V. Anand - W. So in Bilbao, Spain. Photo: Manu de Alba.

So was just as good in 2016. The highlight that year may have been So’s performance in the 2016 Sinquefield Cup, where he beat a field in which the “weakest” player was 2751. So had a performance rating of 2859 and beat, in order, Anand, Levon Aronian, Caruana, Veselin Topalov, Vachier-Lagrave, Hikaru Nakamura, Ding, Peter Svidler and Giri. The next year So followed up his notable performance with individual gold on board three for the United States in the 42nd Chess Olympiad. That effort helped So and teammates Caruana, Nakamura, Samuel Shankland and Ray Robson win team gold, capturing Team USA’s first gold medal in 40 years (1976). So completed his spectacular year with two wins in London in just days apart—the Grand Chess Tour and the London Chess Classic.

In another strong year for So, the 22-year-old phenom kicked off 2017 by winning the 79th Tata Steel Chess Tournament. He finished a full point ahead of World Champion Carlsen and a star-studded field that included Aronian, Sergey Karjakin and Giri. So extended his streak of unbeaten games to 56, and he became the No. 2 player in the world. Then in March, So carried the St. Louis Arch Bishops to a title in Chess.com’s inaugural Professional Rapid Online (PRO) League, picking up the MVP award in the process. One month later, So won the 2017 U.S. Championship against a field including Alexander Onishcuk, Varuzhan Akobian, Caruana and Nakamura. Other highlights from 2017 include winning Spain’s XXX Torneo Magistral de Ajedres and reaching the semi-finals of the 2017 World Cup.

Wesley So Won Tata Steel.
Wesley So Won Tata Steel. Photo: Alina l'Ami.

So had a solid year, at least for his high standards, in 2018. He either tied for or earned clear third place for big events like the U.S. Championship, the 80th Tate Steel Chess Tournament and Altibox Norway Chess 2018. Notably, in Norway, So beat Carlsen for the first time in a classical game. A big tournament victory came for So in the YourNextMove GCT Rapid and Blitz 2018 in Leuven, Belgium.
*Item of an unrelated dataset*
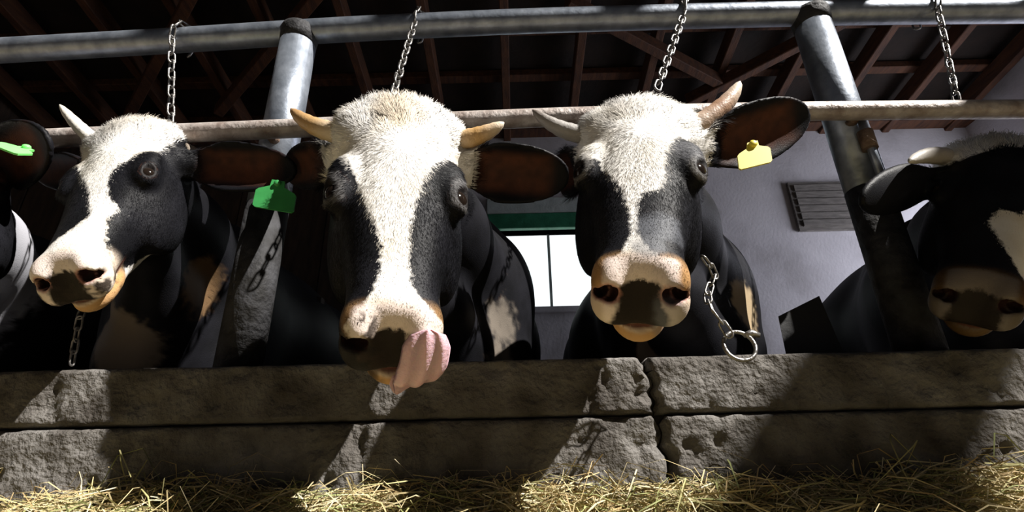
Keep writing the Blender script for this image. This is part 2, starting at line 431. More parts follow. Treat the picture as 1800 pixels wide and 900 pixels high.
# added rod standing in for the sunlit streak on the right post
ha, hb = at(1532, 262, 1.0), at(1552, 318, 1.0)
hr = thing('sun_streak_rod', 'steel rod added in place of the sunlit streak on the right post', 'rod', hb)
tube('rod', [at(1512, 205, 1.0), hb], 0.009, M_GALV, hr, 12)
tube('rod_clip', [at(1520, 232, 1.0), at(1530, 262, 1.0)], 0.017, M_RUST, hr, 12)

# ------------------------------------------------------------------ chains
def make_link(R=0.0115, L=0.010, r=0.0026, seg=8, n=20):
    pts = []
    for k in range(n):
        a = 2 * math.pi * k / n
        pts.append((R * 0.72 * math.cos(a), 0, R * 0.72 * math.sin(a) + (L if math.sin(a) >= 0 else -L)))
    pts = np.array(pts); verts, faces = [], []
    for i in range(n):
        tdir = unit(pts[(i + 1) % n] - pts[i - 1]); s = V(0, 1, 0); u = np.cross(tdir, s)
        for j in range(seg):
            b = 2 * math.pi * j / seg; verts.append(pts[i] + r * (math.cos(b) * s + math.sin(b) * u))
    for i in range(n):
        for j in range(seg):
            k, l = (i + 1) % n, (j + 1) % seg
            faces.append((i * seg + j, k * seg + j, k * seg + l, i * seg + l))
    me = bpy.data.meshes.new('link'); me.from_pydata([tuple(v) for v in verts], [], faces); me.shade_smooth(); me.materials.append(M_CHAIN)
    return me
LINK = make_link()
def chain(pts, label, spacing=0.029, cat='chain', k0=1.0):
    pts = [np.asarray(p, float) for p in pts]
    seg = [np.linalg.norm(b - a) for a, b in zip(pts[:-1], pts[1:])]; tot = sum(seg); cum = np.concatenate([[0], np.cumsum(seg)])
    root = thing('tether_chain', label, cat, pts[-1], 'tether chains')
    n = max(3, int(tot / spacing)); P = np.array(pts)
    for k in range(n):
        s = (k + 0.5) * tot / n
        p = np.array([np.interp(s, cum, P[:, i]) for i in range(3)])
        q = np.array([np.interp(min(s + 0.01, tot), cum, P[:, i]) for i in range(3)]) - np.array([np.interp(max(s - 0.01, 0), cum, P[:, i]) for i in range(3)])
        o = bpy.data.objects.new('link', LINK); link(o); o.parent = root
        rot = Vector(unit(q)).to_track_quat('Z', 'Y') @ Matrix.Rotation(math.radians(90 * (k % 2) + 20 + rng.uniform(-12, 12)), 4, 'Z').to_quaternion()
        o.rotation_mode = 'XYZ'; o.rotation_euler = rot.to_euler()
        o.location = tuple(p - pts[-1]); sc = tot / n / spacing; o.scale = (k0, k0, k0 * sc * spacing / (0.029 * k0))
    return root
def wrap(px, py_top, drop_px, drop_py, Yend, label):
    """a loop of chain round the top rail, then hanging to the cow"""
    i = int(np.argmin([abs((p - C_O) @ C_R / ((p - C_O) @ C_F) * 900 + 900 - px) for p in tpts]))
    c = tpts[i]; R = 0.042
    pts = [c + R * V(0.15 * math.sin(a), -math.cos(a), math.sin(a)) for a in np.linspace(3.6, -0.6, 10)]
    pts.append(at(drop_px, drop_py, Yend))
    return chain(pts, label)
wrap(322, 60, 300, 218, 1.02, 'dark chain hanging from top rail above the left cow')
wrap(740, 40, 690, 168, 0.86, 'chain hanging from the top rail to the licking cow')
wrap(1196, 30, 1155, 156, 0.90, 'chain hanging from the top rail behind the yellow tagged cow')
wrap(1628, 20, 1682, 178, 0.99, 'chain hanging from the top rail above the right cow')

# ------------------------------------------------------------------ cow modelling: one implicit surface per cow
def smin(a, b, k):
    h = np.clip(0.5 + 0.5 * (b - a) / k, 0, 1); return b * (1 - h) + a * h - k * h * (1 - h)
def smax(a, b, k): return -smin(-a, -b, k)
class Field:
    def __init__(s, xs, ys, zs):
        s.ax = (xs, ys, zs); s.f = np.full((len(xs), len(ys), len(zs)), 1.0, np.float32)
    def _sl(s, lo, hi, pad):
        return tuple(slice(max(0, int(np.searchsorted(a, l - pad)) - 1), int(np.searchsorted(a, h + pad)) + 1) for a, l, h in zip(s.ax, lo, hi))
    def apply(s, fn, lo, hi, k, sub=False):
        sl = s._sl(np.asarray(lo), np.asarray(hi), k + 0.03)
        g = np.stack(np.meshgrid(*[a[q] for a, q in zip(s.ax, sl)], indexing='ij'), -1).astype(np.float32)
        if g.size == 0: return
        d = fn(g)
        cur = s.f[sl]
        s.f[sl] = smax(cur, -d, k) if sub else smin(cur, d, k)
    def cone(s, a, b, ra, rb, k=0.03, sub=False):
        a, b = np.asarray(a, np.float32), np.asarray(b, np.float32); ab = b - a; L2 = float(ab @ ab) + 1e-9
        def fn(g):
            t = np.clip(((g - a) @ ab) / L2, 0, 1)
            return np.linalg.norm(g - a - t[..., None] * ab, axis=-1) - (ra + (rb - ra) * t)
        R = max(ra, rb)
        s.apply(fn, np.minimum(a, b) - R, np.maximum(a, b) + R, k, sub)
    def ell(s, c, rad, rot=None, k=0.03, sub=False):
        c = np.asarray(c, np.float32); rad = np.asarray(rad, np.float32); rot = np.eye(3) if rot is None else rot   # rows = axes
        rot = np.asarray(rot, np.float32)
        def fn(g):
            q = (g - c) @ rot.T; k0 = np.linalg.norm(q / rad, axis=-1); k1 = np.linalg.norm(q / rad ** 2, axis=-1) + 1e-6
            return k0 * (k0 - 1) / k1
        R = float(rad.max()); s.apply(fn, c - R, c + R, k, sub)
    def mesh(s):
        f = s.f; X, Y, Z = s.ax
        neg = f < 0
        nx, ny, nz = f.shape
        cnt = np.zeros((nx - 1, ny - 1, nz - 1), np.int8)
        for a in (0, 1):
            for b in (0, 1):
                for c in (0, 1): cnt += neg[a:nx - 1 + a, b:ny - 1 + b, c:nz - 1 + c]
        act = np.argwhere((cnt > 0) & (cnt < 8))
        idx = -np.ones(cnt.shape, np.int64); idx[tuple(act.T)] = np.arange(len(act))
        acc = np.zeros((len(act), 3)); n = np.zeros(len(act))
        cr = [(a, b, c) for a in (0, 1) for b in (0, 1) for c in (0, 1)]
        for p in cr:
            for d in range(3):
                if p[d]: continue
                q = list(p); q[d] = 1
                i0, i1 = act + p, act + q
                f0, f1 = f[tuple(i0.T)], f[tuple(i1.T)]
                m = (f0 < 0) != (f1 < 0)
                t = np.where(m, f0 / np.where(m, f0 - f1, 1), 0)
                P0 = np.stack([X[i0[:, 0]], Y[i0[:, 1]], Z[i0[:, 2]]], 1); P1 = np.stack([X[i1[:, 0]], Y[i1[:, 1]], Z[i1[:, 2]]], 1)
                acc += np.where(m[:, None], P0 + (P1 - P0) * t[:, None], 0); n += m
        verts = acc / n[:, None]
        faces = []
        for d in range(3):
            a0 = [slice(None)] * 3; a1 = [slice(None)] * 3; a0[d] = slice(0, -1); a1[d] = slice(1, None)
            ch = neg[tuple(a0)] != neg[tuple(a1)]
            e = np.argwhere(ch); u, w = (d + 1) % 3, (d + 2) % 3
            ok = (e[:, u] > 0) & (e[:, w] > 0) & (e[:, u] < f.shape[u] - 1) & (e[:, w] < f.shape[w] - 1); e = e[ok]
            def cell(du, dw):
                c = e.copy(); c[:, u] += du; c[:, w] += dw; return idx[tuple(c.T)]
            q = np.stack([cell(-1, -1), cell(0, -1), cell(0, 0), cell(-1, 0)], 1)
            fl = ~neg[tuple(e.T)]
            q[fl] = q[fl][:, ::-1]
            faces.append(q)
        F = np.concatenate(faces); F = F[(F >= 0).all(1)]
        return verts, F

def axis(lo, hi, flo, fhi, hf, hc):
    """grid axis: fine spacing hf inside [flo,fhi], coarse hc outside"""
    a = np.arange(flo, fhi + hf, hf)
    l = np.arange(flo - hc, lo - hc, -hc)[::-1]; r = np.arange(a[-1] + hc, hi + hc, hc)
    return np.concatenate([l, a, r]).astype(np.float32)

HT = np.array([-.03, .0, .03, .08, .13, .18, .23, .29, .35, .40, .45, .50, .56])
HW = np.array([.066, .082, .092, .098, .102, .105, .098, .083, .071, .065, .067, .066, .060])
HTOP = np.array([-.03, -.012, -.002, .005, .006, .002, -.001, -.004, -.004, -.002, .0, -.004, -.02])
HBOT = np.array([-.12, -.14, -.16, -.185, -.20, -.205, -.19, -.16, -.13, -.108, -.098, -.09, -.085])
def cr(x, xp, fp):
    m = np.gradient(fp, xp); i = np.clip(np.searchsorted(xp, x) - 1, 0, len(xp) - 2); h = xp[i + 1] - xp[i]; t = np.clip((x - xp[i]) / h, 0, 1)
    return (2*t**3 - 3*t**2 + 1) * fp[i] + (t**3 - 2*t**2 + t) * h * m[i] + (-2*t**3 + 3*t**2) * fp[i + 1] + (t**3 - t**2) * h * m[i + 1]
_tt = np.linspace(-.05, .58, 400); _hw = cr(_tt, HT, HW); _ht = cr(_tt, HT, HTOP); _hb = cr(_tt, HT, HBOT)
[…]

So’s domination in the rapid portion was enough to give him the clear victory over the strong field of Karjakin, Vachier-Lagrave, Nakamura, Aronian, Alexander Grischuck, Shakhriyar Mamedyarov, Anand, Caruana and Giri.

As the time of publishing, So is active on the Grand Chess tour, earning two top-four finishes, and in elite events like the 2019 World Cup.

Present and Future

So is one of the top ranked players in the world. With multiple national championships and his status as the fifth highest-rated player of all time, So has already accomplished a great deal in a short amount of time. Keep in mind that he’s still only in his mid-20s.

There’s little doubt that So will remain active at the highest level for the foreseeable future. He’s young, has been rated the No. 2 player in the world, and has only been a full-time professional chess player for a handful of years. So may not have even hit his peak yet.